Mongolia | January 14

Finding God in Mongolia

Oognah and Jakna

Welcome to Mongolia, a landlocked country squeezed between China and Russia. [Locate Mongolia on a map.] Mongolian culture is one of the oldest in the world. At one time the Mongols, as the people of Mongolia are known, formed the largest empire in the world under the leadership of Genghis Khan, a fierce warrior.

For hundreds of years the people of Mongolia have moved their herds of horses, camels, sheep, and goats across the vast grasslands that stretch over the hills and plains of Mongolia. Even today you can see Mongolian cowboys riding behind their herds not far from the cities.

Some of these nomadic people still live in portable homes called gers [gehrs]. [Show a picture of a ger.] Their homes keep them warm during the bitterly cold winters. But many Mongolians are leaving their nomadic life and moving to the cities, where they hope to find an easier life. Some bring their ger with them and live in them right in the city.

Oognah Discovers God

Oognah [OOG-nah] and her family moved from the countryside to the city when she was a little girl. She enjoys making flowers and birds from paper. This skill is called origami [oh-ree-GAH-mee], or paper folding.
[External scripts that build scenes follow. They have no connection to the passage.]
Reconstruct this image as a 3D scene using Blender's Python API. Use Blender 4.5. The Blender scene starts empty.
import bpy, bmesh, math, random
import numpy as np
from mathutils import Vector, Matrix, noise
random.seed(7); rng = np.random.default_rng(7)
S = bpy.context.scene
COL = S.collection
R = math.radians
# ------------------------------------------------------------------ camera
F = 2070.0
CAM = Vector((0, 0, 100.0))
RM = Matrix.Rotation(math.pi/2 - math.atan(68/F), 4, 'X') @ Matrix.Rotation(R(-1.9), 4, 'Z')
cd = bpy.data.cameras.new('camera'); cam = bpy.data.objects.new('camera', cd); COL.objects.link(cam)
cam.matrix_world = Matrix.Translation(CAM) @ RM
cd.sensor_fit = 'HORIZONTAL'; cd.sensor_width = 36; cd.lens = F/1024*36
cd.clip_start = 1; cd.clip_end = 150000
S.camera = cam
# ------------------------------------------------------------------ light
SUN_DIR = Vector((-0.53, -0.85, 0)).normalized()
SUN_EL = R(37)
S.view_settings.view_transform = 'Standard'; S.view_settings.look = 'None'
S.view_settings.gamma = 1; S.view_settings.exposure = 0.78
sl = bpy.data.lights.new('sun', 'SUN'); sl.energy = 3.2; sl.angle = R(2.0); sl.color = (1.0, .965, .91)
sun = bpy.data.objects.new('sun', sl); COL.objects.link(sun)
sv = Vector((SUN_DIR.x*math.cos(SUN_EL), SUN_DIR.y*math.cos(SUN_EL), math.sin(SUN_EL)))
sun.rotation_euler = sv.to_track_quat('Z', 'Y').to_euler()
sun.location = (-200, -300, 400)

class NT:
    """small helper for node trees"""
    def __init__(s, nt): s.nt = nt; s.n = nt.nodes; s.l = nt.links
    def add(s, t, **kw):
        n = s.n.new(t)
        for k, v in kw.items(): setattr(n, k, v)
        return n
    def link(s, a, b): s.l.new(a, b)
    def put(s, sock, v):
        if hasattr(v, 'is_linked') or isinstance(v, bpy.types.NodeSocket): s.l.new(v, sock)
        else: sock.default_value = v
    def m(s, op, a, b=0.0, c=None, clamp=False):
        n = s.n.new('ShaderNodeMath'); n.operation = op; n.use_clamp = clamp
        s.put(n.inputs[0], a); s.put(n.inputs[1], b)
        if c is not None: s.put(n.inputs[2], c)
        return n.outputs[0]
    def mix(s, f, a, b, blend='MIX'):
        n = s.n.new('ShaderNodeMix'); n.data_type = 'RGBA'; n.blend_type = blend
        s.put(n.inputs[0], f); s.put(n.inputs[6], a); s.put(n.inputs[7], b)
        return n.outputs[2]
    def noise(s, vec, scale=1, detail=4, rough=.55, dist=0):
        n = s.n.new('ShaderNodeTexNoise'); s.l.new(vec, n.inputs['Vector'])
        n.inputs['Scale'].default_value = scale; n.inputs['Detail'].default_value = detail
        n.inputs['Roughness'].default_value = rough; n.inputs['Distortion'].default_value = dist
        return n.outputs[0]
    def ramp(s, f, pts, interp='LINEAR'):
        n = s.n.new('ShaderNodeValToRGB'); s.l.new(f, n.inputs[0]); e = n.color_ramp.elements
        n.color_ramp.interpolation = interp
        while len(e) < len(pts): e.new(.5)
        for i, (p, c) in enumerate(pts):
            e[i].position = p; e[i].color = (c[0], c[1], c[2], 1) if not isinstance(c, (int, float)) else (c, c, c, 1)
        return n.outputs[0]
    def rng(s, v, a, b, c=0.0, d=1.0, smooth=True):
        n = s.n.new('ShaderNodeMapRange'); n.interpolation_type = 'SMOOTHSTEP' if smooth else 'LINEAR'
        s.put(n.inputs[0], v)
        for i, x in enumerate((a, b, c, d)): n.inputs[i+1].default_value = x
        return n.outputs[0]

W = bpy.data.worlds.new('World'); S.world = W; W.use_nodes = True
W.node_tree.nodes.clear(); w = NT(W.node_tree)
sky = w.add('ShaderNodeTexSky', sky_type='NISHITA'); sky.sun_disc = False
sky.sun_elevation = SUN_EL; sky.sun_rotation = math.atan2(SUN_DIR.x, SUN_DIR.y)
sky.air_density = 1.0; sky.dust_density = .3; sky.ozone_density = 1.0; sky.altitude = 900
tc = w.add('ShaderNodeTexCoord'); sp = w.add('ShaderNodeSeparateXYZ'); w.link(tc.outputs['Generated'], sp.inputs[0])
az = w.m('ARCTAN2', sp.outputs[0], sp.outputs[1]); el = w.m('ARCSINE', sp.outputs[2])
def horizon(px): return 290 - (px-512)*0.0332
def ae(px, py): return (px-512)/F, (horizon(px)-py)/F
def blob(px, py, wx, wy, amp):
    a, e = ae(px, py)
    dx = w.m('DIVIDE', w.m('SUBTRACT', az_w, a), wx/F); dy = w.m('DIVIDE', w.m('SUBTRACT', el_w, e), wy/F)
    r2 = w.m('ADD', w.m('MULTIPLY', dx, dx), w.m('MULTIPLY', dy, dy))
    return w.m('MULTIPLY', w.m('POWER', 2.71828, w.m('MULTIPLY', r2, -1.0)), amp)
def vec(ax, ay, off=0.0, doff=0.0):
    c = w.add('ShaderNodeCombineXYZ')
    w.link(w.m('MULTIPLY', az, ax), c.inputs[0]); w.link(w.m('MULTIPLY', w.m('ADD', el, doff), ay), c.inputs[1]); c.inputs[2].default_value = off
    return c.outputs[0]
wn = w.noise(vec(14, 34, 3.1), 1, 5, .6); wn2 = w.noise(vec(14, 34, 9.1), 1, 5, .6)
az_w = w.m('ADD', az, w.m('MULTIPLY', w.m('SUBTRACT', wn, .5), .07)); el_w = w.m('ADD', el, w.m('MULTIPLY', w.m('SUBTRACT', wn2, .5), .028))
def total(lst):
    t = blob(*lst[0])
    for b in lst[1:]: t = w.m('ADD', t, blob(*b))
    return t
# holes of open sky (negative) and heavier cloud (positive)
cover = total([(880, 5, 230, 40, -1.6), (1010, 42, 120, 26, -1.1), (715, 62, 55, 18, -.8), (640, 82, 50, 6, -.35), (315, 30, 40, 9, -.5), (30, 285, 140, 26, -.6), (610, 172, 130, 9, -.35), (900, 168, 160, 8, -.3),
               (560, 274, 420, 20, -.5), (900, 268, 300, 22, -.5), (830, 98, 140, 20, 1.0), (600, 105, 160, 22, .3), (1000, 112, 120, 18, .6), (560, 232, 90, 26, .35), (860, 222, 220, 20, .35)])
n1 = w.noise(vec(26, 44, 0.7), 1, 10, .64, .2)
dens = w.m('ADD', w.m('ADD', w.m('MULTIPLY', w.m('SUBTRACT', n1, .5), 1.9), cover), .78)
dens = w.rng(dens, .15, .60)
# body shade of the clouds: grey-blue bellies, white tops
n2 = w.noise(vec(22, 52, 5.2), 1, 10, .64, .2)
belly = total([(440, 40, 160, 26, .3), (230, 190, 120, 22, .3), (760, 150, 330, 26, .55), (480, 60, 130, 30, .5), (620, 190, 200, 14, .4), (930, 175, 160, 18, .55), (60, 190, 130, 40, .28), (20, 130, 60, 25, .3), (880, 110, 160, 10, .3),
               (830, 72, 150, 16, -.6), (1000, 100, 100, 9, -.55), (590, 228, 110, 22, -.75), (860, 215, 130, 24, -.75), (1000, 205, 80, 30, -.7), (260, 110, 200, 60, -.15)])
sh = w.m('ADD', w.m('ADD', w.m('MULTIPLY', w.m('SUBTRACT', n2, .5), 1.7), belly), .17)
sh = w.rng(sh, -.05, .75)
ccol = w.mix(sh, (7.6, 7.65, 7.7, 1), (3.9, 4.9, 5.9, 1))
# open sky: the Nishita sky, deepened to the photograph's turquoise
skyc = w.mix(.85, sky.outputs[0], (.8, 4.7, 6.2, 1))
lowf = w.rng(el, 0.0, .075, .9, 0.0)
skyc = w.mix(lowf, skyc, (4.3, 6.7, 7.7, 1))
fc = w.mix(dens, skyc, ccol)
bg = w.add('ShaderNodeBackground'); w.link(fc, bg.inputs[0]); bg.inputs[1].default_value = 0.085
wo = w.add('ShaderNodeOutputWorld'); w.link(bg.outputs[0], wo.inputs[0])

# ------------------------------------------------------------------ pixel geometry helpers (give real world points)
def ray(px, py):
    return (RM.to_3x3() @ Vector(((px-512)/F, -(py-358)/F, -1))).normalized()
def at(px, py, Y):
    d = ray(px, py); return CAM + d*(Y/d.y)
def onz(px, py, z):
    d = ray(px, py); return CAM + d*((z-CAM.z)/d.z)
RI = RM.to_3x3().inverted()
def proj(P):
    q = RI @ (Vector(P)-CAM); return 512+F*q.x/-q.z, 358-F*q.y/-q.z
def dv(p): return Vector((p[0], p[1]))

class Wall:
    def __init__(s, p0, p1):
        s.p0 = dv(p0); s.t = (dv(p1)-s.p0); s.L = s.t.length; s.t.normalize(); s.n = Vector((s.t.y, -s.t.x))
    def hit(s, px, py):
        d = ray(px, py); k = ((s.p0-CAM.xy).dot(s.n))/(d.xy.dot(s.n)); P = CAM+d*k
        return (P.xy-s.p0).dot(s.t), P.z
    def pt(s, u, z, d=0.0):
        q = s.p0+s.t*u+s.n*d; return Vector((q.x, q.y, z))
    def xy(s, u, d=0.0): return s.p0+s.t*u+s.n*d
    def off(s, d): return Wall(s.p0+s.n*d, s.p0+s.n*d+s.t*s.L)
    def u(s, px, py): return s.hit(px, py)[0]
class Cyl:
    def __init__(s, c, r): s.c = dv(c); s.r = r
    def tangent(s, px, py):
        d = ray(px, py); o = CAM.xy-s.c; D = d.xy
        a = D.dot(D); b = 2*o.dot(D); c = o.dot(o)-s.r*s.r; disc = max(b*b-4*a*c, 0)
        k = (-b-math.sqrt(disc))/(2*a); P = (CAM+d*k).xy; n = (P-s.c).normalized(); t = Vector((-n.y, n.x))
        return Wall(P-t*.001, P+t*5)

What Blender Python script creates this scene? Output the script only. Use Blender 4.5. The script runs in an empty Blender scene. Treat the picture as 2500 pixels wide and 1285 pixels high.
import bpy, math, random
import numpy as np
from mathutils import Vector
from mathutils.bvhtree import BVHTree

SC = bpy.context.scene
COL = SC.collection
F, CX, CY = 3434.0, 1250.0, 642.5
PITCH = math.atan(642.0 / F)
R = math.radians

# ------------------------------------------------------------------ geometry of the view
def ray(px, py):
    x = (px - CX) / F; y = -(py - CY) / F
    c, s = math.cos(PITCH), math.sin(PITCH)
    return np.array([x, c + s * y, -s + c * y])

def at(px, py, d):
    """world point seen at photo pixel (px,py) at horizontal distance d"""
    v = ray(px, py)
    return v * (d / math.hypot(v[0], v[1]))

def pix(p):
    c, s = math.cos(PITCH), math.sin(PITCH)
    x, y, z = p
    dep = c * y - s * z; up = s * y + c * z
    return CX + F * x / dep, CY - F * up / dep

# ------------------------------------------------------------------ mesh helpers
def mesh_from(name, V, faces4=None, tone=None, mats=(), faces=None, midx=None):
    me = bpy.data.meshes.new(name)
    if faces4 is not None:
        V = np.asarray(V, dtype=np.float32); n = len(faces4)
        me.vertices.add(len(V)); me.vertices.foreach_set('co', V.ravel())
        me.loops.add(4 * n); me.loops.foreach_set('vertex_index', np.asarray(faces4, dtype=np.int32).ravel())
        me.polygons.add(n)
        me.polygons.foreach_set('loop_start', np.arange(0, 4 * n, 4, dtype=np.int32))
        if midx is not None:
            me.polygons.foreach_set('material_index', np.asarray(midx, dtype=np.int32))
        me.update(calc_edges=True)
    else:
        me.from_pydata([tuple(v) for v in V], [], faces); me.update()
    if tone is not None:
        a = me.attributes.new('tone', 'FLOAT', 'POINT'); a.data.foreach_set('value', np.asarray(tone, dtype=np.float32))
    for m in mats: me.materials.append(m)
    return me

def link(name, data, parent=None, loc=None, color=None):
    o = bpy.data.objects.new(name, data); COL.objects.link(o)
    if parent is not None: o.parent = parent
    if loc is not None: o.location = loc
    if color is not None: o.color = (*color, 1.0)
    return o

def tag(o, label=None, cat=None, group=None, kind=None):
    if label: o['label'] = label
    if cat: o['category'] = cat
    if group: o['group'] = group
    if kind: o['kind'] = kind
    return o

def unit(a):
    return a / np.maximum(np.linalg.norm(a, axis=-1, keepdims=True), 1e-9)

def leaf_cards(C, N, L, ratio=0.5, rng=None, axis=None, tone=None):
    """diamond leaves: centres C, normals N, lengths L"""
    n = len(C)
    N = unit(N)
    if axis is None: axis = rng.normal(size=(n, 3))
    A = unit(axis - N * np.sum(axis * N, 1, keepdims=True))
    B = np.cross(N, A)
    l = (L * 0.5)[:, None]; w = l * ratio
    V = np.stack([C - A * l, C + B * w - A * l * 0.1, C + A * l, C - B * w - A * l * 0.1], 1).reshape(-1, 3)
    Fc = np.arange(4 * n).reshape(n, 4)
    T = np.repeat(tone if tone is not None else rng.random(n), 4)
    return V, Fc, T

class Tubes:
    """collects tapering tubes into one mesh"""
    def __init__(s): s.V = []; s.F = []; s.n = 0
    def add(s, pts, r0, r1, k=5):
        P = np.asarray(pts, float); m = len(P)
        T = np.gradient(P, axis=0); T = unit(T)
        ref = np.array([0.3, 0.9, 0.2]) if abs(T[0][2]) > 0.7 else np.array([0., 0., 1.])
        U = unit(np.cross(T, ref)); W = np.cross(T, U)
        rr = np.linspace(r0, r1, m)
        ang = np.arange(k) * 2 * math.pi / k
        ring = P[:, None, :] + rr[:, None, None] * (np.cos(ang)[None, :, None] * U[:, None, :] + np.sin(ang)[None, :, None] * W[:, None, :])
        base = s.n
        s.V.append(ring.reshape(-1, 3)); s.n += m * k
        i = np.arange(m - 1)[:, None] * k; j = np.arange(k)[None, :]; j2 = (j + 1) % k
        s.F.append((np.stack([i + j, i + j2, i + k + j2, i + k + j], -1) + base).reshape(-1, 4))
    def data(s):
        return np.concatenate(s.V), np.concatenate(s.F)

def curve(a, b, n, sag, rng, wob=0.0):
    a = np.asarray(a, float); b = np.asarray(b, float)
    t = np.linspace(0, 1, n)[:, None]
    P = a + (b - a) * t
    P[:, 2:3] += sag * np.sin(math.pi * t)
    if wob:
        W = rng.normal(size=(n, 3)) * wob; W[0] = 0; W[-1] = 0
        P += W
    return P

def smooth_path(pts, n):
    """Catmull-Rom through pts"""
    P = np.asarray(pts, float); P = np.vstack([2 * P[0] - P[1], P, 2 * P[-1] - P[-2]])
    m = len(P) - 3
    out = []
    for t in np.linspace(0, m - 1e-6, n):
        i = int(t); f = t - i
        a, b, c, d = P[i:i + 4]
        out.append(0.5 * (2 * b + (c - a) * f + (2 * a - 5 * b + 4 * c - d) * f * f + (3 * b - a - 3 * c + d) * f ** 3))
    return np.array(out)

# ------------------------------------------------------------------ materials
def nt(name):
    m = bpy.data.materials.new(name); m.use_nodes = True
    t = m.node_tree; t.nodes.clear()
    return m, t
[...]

She has a younger brother, Jakna [JAHK-nah], who is 7 years old.

Most Mongolians are not Christians. Oognah’s grandparents once worshipped at a shrine to a god made of stone. But during Communist times it was forbidden to practice religion, so many people abandoned their faith.
Oognah had never gone to a Christian church until a friend at school invited her to visit her church. Oognah was curious to see what people did in church, so she went. She liked the church service and went with her friend for about a year. Then the church moved, and she couldn’t go anymore. Oognah wished she could find another church to attend.

Then one day her cousin invited her to attend a different church on Sabbath morning. Oognah’s parents agreed, so on Sabbath morning Oognah and her cousin walked to the Adventist church not far from her home. “I liked my cousin’s church,” Oognah said. “I especially like the children’s classes. It’s fun to sing songs about God and learn Bible stories.”

Bringing Little Brother

Oognah liked church so much that she invited her little brother, Jakna, to go. Jakna loved the children’s Sabbath School! One Sabbath Oognah’s teacher gave her a Sabbath School lesson quarterly. Now she enjoys reading the lesson to her brother during the week.

“Going to church has changed me,” Oognah says. “I used to get mad easily if someone interrupted me or said something that I didn’t like. But since I began coming to church a few months ago, and I’m still learning what it means to follow Jesus, I’m happier, and I don’t get angry as I used to. I help my mother more, and she likes that. And when my brother asks me to read to him, I don’t tell him to go away.
Jakna is glad that Oognah takes him to Sabbath School. He likes to listen to the Bible stories and color the Bible pictures his teacher gives him. “I’m glad that Oognah invited me to go to Sabbath School,” he says.

Sharing God’s Love

Oognah’s mother works every day and cannot go to church with the children. Their father is ill and can’t take them. But Oognah tells her parents what she is learning in church. Oognah is being a missionary by sharing God’s stories with her parents and brother.

Whom can you be a missionary to this week? Perhaps you can invite someone to come to church with you next week. Or you can share God’s love with a classmate at school. And when you bring your mission offering to Sabbath School, others who live far away can learn that Jesus loves them, just as Oognah and Jakna are learning.